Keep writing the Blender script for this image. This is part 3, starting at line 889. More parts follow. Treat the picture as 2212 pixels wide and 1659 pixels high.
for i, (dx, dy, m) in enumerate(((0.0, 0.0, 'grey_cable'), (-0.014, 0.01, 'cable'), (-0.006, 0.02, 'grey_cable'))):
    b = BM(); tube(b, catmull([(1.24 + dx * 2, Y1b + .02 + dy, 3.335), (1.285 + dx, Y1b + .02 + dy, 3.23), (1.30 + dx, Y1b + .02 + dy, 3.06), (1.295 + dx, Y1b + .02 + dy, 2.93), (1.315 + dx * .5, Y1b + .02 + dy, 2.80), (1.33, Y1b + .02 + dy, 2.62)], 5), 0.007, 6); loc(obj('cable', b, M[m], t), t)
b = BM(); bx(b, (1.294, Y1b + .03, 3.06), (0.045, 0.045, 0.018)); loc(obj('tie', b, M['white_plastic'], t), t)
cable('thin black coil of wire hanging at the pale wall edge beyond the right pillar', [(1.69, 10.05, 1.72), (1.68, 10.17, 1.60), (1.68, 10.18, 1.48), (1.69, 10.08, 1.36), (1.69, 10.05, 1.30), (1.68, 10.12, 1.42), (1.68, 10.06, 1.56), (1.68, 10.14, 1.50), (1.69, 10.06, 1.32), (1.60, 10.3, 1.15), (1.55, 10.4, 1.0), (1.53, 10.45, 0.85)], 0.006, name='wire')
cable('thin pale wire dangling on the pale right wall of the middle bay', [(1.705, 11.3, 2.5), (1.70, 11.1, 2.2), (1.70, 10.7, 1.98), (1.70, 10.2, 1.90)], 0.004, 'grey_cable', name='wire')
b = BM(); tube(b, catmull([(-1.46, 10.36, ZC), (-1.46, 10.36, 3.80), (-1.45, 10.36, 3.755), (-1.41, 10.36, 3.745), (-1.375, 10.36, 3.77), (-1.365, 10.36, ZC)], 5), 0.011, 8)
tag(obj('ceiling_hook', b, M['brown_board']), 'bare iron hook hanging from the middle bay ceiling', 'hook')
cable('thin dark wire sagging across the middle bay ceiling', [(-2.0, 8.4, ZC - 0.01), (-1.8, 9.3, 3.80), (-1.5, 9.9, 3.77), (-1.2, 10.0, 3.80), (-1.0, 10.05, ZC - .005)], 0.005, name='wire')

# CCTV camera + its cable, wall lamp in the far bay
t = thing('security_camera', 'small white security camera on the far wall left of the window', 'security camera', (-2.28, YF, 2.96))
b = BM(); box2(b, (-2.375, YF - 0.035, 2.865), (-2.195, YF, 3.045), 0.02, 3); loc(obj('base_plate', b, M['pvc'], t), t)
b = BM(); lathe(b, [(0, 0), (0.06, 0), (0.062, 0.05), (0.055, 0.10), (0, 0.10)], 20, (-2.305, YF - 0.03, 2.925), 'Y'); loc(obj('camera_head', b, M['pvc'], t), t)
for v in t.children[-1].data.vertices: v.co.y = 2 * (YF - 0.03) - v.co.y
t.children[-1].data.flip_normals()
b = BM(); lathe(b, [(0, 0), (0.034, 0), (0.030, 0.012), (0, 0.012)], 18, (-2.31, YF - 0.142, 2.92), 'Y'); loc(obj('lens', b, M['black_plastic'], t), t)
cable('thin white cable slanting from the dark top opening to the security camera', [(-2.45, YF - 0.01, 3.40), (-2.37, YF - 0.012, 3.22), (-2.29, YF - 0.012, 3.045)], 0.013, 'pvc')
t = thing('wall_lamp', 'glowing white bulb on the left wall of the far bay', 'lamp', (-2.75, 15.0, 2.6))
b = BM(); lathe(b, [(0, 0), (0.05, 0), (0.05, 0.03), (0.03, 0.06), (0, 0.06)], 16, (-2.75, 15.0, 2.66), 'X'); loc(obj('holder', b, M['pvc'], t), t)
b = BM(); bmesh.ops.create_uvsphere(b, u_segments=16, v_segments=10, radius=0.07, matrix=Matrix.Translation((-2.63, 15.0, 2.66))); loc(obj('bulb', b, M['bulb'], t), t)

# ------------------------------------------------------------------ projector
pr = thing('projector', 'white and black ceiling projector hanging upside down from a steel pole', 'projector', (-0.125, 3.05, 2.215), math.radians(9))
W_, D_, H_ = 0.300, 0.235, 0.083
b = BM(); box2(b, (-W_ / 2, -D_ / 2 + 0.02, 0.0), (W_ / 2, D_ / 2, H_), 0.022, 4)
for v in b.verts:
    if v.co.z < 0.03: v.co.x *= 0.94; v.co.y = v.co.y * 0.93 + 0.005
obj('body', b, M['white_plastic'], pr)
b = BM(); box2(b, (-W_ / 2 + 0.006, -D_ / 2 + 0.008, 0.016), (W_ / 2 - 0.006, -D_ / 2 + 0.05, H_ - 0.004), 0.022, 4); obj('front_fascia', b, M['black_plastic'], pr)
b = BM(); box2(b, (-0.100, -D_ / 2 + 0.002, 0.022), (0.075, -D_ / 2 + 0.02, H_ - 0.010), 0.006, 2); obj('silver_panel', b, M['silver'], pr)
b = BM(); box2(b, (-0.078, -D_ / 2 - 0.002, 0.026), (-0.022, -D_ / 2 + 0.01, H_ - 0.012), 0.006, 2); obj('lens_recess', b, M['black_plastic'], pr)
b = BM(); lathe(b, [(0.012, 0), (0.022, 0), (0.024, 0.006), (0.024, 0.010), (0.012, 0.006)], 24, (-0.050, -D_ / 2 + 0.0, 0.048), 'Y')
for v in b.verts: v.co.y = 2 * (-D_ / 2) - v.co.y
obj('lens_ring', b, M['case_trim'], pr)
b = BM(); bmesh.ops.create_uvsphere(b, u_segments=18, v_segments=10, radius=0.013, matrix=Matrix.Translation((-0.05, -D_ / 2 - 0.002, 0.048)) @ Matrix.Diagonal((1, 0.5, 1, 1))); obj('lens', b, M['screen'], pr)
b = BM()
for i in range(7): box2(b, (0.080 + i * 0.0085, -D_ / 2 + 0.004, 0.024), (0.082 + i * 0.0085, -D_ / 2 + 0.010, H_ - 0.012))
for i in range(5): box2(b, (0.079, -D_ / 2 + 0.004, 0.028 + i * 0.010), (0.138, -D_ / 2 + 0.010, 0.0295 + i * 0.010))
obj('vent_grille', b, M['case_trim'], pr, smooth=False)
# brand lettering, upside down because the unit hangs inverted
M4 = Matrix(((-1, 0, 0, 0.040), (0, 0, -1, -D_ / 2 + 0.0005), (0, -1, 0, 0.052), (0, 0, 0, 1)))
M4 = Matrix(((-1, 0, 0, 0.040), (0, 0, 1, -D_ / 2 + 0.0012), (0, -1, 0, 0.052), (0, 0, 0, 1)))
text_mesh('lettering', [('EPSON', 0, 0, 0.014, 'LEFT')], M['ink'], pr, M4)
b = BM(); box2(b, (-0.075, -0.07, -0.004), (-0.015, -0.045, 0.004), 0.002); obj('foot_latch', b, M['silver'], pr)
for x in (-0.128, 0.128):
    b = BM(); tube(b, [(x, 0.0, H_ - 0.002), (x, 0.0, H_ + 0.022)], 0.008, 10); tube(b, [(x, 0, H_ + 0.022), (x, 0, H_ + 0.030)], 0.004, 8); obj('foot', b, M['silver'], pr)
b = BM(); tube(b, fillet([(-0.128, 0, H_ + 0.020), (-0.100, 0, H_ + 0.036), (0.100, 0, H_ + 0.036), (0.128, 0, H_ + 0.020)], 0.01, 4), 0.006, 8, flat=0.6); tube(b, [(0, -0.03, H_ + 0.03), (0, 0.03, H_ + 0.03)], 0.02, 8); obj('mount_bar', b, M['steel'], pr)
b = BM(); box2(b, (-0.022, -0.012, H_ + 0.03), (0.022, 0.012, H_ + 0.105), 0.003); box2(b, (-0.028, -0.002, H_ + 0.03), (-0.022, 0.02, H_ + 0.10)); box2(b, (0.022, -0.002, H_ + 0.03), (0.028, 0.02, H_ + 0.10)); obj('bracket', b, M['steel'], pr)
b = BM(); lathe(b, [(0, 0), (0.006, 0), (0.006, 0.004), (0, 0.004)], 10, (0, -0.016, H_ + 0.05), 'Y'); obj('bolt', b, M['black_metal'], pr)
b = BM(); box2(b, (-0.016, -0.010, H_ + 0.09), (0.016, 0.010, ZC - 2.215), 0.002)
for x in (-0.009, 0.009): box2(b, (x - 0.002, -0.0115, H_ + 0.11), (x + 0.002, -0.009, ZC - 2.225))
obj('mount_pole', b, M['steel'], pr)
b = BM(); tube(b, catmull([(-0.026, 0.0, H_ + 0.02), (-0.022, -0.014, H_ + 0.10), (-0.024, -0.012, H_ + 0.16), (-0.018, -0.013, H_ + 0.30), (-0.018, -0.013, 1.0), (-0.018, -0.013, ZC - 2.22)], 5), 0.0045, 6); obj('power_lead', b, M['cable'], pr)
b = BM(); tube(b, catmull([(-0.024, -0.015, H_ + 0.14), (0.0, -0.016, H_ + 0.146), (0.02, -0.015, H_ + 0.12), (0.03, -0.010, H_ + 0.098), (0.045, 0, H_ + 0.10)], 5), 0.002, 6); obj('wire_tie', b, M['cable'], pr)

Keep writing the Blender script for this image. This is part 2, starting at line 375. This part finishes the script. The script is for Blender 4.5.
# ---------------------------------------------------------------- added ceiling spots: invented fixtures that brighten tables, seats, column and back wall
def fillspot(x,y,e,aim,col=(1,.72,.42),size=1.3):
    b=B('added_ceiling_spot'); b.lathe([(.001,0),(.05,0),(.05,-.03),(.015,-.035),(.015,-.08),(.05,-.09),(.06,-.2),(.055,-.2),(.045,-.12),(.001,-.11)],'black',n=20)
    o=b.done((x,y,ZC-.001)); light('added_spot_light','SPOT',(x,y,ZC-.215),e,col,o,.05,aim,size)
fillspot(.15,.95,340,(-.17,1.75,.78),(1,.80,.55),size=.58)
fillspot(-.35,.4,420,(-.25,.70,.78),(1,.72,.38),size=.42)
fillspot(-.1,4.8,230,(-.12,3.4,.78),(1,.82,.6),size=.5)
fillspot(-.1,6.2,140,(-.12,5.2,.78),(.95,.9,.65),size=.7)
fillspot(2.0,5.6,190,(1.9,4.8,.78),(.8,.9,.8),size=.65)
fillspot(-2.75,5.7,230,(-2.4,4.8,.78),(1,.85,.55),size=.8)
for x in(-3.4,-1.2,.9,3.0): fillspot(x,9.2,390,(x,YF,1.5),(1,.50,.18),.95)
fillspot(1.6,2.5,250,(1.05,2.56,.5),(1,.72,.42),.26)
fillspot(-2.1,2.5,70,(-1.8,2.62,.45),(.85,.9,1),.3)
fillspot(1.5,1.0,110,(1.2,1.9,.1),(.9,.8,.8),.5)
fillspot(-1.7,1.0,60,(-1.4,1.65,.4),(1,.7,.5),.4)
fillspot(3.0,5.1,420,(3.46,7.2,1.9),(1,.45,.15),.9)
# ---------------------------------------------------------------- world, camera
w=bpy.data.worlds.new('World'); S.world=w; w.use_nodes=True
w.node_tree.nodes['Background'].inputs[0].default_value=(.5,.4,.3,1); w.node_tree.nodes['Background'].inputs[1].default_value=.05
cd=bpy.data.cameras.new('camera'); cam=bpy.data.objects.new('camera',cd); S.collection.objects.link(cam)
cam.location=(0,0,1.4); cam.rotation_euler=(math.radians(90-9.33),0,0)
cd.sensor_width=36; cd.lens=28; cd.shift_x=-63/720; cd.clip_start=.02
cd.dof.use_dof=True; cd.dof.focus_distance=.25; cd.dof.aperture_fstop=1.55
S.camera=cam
——
Please reproduce exactly the lines from the first one of the records above through the line containing "cable('thin dark wire", both included, and nothing else.

*Full solution*
Keep writing the Blender script for this image. This is part 3, starting at line 889. More parts follow. Treat the picture as 2212 pixels wide and 1659 pixels high.
for i, (dx, dy, m) in enumerate(((0.0, 0.0, 'grey_cable'), (-0.014, 0.01, 'cable'), (-0.006, 0.02, 'grey_cable'))):
    b = BM(); tube(b, catmull([(1.24 + dx * 2, Y1b + .02 + dy, 3.335), (1.285 + dx, Y1b + .02 + dy, 3.23), (1.30 + dx, Y1b + .02 + dy, 3.06), (1.295 + dx, Y1b + .02 + dy, 2.93), (1.315 + dx * .5, Y1b + .02 + dy, 2.80), (1.33, Y1b + .02 + dy, 2.62)], 5), 0.007, 6); loc(obj('cable', b, M[m], t), t)
b = BM(); bx(b, (1.294, Y1b + .03, 3.06), (0.045, 0.045, 0.018)); loc(obj('tie', b, M['white_plastic'], t), t)
cable('thin black coil of wire hanging at the pale wall edge beyond the right pillar', [(1.69, 10.05, 1.72), (1.68, 10.17, 1.60), (1.68, 10.18, 1.48), (1.69, 10.08, 1.36), (1.69, 10.05, 1.30), (1.68, 10.12, 1.42), (1.68, 10.06, 1.56), (1.68, 10.14, 1.50), (1.69, 10.06, 1.32), (1.60, 10.3, 1.15), (1.55, 10.4, 1.0), (1.53, 10.45, 0.85)], 0.006, name='wire')
cable('thin pale wire dangling on the pale right wall of the middle bay', [(1.705, 11.3, 2.5), (1.70, 11.1, 2.2), (1.70, 10.7, 1.98), (1.70, 10.2, 1.90)], 0.004, 'grey_cable', name='wire')
b = BM(); tube(b, catmull([(-1.46, 10.36, ZC), (-1.46, 10.36, 3.80), (-1.45, 10.36, 3.755), (-1.41, 10.36, 3.745), (-1.375, 10.36, 3.77), (-1.365, 10.36, ZC)], 5), 0.011, 8)
tag(obj('ceiling_hook', b, M['brown_board']), 'bare iron hook hanging from the middle bay ceiling', 'hook')
cable('thin dark wire sagging across the middle bay ceiling', [(-2.0, 8.4, ZC - 0.01), (-1.8, 9.3, 3.80), (-1.5, 9.9, 3.77), (-1.2, 10.0, 3.80), (-1.0, 10.05, ZC - .005)], 0.005, name='wire')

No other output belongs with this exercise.